[START Input for this task]

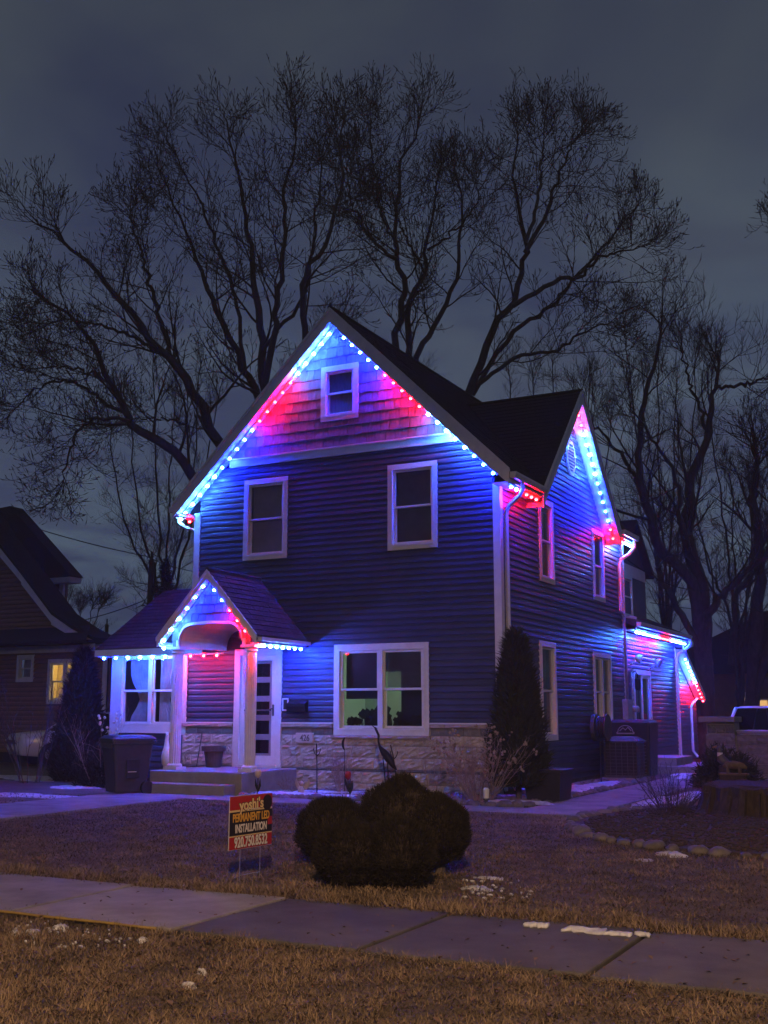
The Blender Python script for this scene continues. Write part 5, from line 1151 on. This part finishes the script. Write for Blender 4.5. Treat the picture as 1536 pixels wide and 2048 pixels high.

[END Input for this task]
[START Input for this task]

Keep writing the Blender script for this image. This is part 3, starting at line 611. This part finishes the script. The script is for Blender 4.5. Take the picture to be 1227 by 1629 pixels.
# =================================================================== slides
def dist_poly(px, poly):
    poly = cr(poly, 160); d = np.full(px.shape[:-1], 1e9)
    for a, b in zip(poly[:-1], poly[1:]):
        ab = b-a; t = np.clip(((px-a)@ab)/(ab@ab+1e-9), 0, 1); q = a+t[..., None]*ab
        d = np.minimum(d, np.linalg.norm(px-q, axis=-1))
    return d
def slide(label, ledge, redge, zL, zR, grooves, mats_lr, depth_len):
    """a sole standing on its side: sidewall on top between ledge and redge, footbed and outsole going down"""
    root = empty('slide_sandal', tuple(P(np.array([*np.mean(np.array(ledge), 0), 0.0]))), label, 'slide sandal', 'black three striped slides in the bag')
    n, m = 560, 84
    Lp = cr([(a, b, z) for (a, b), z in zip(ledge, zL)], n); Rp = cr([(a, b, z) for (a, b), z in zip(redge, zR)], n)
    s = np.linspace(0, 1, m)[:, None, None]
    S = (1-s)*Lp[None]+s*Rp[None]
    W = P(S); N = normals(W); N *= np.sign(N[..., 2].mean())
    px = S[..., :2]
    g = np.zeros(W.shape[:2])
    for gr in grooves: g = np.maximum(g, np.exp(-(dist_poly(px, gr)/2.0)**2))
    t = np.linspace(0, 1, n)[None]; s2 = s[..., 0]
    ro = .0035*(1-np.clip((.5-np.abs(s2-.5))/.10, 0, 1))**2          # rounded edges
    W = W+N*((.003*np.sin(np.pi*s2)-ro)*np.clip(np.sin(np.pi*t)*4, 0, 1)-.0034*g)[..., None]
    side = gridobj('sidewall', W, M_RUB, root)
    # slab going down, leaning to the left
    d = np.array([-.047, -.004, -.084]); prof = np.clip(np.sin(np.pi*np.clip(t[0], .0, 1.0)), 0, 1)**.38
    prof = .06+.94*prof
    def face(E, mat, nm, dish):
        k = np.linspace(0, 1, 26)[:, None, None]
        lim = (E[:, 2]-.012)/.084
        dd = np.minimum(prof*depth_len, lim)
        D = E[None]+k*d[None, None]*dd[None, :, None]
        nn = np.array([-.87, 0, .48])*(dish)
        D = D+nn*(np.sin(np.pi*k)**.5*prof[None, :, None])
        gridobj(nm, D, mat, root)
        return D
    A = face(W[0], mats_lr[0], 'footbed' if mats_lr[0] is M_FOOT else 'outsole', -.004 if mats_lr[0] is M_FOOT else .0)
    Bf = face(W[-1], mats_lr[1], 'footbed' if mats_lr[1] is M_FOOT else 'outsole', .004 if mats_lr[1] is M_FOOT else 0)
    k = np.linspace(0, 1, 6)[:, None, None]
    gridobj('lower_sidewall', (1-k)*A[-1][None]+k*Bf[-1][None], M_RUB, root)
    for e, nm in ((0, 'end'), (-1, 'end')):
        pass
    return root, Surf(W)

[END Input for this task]

In the entries above, find every line with the word "picture" and list it.

## Result of this exercise:
The Blender Python script for this scene continues. Write part 5, from line 1151 on. This part finishes the script. Write for Blender 4.5. Treat the picture as 1536 pixels wide and 2048 pixels high.
Keep writing the Blender script for this image. This is part 3, starting at line 611. This part finishes the script. The script is for Blender 4.5. Take the picture to be 1227 by 1629 pixels.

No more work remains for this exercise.